%%

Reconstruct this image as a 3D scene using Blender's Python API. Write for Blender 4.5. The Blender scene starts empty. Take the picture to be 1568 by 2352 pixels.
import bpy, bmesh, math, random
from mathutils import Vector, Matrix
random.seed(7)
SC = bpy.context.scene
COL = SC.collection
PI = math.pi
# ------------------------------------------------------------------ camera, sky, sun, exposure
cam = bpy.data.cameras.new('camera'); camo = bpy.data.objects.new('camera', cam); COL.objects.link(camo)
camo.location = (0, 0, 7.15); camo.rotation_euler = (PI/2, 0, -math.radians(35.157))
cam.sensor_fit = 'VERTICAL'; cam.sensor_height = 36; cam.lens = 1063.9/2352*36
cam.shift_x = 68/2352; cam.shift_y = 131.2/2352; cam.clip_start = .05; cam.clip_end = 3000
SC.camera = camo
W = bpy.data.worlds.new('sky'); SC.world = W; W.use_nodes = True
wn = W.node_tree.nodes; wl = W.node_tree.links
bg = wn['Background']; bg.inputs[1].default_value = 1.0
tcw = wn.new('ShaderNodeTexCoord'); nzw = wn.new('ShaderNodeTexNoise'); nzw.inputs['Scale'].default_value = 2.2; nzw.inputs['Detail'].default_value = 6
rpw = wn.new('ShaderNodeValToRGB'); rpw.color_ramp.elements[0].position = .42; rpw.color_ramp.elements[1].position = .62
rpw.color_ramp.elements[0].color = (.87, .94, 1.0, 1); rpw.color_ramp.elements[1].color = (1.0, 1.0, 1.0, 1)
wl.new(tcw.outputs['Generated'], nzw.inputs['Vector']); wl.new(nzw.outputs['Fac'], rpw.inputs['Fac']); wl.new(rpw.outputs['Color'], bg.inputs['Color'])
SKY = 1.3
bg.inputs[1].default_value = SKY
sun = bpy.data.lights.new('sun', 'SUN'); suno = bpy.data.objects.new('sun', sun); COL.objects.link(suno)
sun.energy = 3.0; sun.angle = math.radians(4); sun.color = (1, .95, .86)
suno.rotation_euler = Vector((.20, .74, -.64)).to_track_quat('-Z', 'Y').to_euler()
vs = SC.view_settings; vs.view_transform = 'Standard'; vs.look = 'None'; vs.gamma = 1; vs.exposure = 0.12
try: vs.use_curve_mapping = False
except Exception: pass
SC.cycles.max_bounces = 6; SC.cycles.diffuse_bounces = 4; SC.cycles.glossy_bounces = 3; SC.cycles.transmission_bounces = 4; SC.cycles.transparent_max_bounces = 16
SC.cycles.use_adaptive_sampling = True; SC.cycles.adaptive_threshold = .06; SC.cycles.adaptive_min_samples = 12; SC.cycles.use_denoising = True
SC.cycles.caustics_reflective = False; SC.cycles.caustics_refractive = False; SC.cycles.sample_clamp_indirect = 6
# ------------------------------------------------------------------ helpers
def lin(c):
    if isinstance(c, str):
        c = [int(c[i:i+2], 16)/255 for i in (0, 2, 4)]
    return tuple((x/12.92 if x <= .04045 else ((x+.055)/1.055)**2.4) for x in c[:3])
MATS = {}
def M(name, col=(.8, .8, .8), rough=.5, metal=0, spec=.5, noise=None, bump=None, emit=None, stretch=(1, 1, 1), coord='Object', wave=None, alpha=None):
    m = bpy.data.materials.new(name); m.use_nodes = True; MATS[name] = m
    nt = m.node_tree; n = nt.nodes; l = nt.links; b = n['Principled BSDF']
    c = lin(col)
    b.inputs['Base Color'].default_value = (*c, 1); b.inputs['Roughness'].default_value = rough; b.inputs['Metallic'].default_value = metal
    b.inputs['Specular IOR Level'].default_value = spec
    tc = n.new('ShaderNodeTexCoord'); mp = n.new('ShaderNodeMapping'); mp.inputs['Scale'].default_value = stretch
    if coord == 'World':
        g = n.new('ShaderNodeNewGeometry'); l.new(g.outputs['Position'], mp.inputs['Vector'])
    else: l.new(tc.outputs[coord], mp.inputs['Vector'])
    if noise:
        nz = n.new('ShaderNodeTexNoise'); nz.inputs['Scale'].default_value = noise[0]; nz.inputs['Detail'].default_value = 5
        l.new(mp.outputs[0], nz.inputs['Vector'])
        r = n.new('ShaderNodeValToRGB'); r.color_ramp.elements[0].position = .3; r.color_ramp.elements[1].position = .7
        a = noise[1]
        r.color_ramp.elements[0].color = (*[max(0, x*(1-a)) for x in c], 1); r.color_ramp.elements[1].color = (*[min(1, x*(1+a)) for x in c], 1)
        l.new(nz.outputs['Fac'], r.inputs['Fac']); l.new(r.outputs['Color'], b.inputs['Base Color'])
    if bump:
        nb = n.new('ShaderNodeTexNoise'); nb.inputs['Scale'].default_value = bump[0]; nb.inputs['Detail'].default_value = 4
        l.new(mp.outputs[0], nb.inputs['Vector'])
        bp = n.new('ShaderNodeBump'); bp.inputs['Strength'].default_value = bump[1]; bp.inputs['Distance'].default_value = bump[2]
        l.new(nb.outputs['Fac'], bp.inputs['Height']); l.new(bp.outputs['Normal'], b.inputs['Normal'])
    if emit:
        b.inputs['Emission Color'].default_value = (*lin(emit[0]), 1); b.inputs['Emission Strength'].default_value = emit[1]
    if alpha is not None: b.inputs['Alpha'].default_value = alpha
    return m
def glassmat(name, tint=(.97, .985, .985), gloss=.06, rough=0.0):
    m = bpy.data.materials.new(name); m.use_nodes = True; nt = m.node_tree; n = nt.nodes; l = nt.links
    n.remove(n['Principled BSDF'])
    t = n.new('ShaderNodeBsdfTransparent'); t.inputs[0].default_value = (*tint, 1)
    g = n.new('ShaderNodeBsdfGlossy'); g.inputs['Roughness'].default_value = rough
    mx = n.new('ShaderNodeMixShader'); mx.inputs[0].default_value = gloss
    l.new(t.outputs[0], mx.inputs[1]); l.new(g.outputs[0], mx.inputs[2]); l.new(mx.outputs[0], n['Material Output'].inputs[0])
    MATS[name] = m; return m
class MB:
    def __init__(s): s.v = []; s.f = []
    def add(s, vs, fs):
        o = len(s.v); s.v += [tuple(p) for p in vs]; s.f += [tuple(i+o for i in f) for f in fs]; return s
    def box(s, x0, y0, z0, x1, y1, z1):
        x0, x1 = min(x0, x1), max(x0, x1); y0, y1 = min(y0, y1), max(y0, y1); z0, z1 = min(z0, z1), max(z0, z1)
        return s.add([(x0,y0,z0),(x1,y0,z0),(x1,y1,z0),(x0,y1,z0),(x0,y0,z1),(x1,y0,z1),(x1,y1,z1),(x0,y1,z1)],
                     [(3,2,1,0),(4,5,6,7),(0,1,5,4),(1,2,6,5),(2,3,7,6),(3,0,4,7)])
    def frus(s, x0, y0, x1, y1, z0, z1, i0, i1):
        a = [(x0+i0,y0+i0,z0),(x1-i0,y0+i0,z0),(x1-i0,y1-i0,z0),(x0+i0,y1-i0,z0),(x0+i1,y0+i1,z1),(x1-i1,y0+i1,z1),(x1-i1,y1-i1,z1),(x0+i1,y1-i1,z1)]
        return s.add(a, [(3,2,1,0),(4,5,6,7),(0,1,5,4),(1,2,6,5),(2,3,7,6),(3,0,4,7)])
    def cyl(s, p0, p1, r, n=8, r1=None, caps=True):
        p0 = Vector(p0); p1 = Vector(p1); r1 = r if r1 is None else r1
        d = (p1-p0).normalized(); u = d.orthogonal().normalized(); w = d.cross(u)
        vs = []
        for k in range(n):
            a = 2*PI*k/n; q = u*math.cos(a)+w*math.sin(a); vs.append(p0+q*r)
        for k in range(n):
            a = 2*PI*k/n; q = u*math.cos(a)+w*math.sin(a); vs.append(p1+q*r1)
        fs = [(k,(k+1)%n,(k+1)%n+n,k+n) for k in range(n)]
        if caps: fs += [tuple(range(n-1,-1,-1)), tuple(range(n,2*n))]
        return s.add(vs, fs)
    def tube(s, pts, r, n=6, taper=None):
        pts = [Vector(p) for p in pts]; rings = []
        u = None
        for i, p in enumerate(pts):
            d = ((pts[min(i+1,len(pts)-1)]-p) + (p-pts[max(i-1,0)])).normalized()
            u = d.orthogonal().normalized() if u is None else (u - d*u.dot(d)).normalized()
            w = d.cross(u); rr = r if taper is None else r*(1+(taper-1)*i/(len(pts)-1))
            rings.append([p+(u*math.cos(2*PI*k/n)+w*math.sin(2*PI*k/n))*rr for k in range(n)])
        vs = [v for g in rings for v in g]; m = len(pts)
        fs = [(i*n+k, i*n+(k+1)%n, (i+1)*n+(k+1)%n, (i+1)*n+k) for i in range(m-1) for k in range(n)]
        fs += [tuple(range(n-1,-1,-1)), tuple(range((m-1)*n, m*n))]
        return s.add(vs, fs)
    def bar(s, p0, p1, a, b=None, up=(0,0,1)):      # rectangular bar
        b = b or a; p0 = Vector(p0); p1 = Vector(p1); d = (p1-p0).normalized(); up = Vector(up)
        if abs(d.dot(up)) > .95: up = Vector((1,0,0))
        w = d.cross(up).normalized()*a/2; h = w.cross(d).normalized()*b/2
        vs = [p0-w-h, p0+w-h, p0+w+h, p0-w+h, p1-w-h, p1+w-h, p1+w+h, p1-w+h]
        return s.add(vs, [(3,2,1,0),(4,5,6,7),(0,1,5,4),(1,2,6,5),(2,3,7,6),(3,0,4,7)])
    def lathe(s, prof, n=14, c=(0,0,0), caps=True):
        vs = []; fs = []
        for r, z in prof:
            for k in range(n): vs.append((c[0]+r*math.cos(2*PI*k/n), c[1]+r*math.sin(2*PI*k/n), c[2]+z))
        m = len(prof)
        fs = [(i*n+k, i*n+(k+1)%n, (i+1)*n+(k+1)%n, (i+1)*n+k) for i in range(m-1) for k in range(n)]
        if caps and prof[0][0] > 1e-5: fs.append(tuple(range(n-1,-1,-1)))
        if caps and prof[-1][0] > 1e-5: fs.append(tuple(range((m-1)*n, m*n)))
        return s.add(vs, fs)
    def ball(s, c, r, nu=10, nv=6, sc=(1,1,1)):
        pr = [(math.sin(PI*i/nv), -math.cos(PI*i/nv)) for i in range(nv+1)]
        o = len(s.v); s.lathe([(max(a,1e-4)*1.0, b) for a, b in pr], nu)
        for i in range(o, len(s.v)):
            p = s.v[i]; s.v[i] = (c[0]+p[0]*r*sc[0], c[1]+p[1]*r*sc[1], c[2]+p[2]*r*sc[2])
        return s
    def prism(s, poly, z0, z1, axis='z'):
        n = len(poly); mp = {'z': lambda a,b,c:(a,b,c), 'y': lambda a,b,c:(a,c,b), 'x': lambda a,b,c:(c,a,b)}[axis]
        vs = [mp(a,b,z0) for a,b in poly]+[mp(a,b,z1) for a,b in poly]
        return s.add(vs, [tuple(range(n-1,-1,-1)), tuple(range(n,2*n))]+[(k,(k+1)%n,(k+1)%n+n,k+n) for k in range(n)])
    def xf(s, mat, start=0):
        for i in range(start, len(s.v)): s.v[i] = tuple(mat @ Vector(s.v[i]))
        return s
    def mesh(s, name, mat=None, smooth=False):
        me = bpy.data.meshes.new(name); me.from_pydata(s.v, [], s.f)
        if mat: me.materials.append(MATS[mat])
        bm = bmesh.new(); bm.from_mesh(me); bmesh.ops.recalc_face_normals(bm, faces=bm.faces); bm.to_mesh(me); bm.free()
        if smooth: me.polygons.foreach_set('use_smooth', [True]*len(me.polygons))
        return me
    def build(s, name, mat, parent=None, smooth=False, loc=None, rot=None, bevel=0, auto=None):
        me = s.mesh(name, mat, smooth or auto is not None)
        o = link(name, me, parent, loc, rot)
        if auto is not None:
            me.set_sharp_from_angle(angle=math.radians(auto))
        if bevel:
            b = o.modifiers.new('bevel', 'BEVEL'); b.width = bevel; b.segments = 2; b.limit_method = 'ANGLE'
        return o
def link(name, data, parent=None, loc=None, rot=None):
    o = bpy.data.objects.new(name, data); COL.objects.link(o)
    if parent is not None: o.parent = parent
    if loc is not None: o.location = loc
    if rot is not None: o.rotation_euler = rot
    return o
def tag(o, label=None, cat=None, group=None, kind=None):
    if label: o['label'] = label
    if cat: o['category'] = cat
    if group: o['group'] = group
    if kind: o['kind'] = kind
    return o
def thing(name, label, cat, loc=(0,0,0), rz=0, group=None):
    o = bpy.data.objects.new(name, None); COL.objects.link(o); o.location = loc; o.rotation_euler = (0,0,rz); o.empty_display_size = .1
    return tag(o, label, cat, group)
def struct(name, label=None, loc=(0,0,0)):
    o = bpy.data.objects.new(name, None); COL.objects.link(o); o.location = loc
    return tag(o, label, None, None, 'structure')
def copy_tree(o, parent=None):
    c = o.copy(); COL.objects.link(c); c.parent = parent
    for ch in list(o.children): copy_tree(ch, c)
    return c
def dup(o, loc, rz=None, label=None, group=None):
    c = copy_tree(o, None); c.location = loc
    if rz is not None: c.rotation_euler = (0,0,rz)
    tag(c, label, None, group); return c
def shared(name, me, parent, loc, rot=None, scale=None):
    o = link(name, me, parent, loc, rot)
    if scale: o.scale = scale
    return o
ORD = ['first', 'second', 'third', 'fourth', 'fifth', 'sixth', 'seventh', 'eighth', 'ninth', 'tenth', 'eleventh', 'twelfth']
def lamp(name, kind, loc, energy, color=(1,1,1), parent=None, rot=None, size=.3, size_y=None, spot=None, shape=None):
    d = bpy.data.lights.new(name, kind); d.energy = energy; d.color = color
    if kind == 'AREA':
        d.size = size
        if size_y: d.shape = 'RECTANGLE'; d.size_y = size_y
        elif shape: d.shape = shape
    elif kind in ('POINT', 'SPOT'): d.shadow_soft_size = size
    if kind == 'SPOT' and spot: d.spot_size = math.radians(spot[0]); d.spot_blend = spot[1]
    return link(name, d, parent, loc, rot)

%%

Compute the number of lines above that contain the string "scene". Reply with that value only.

Solution to this exercise
2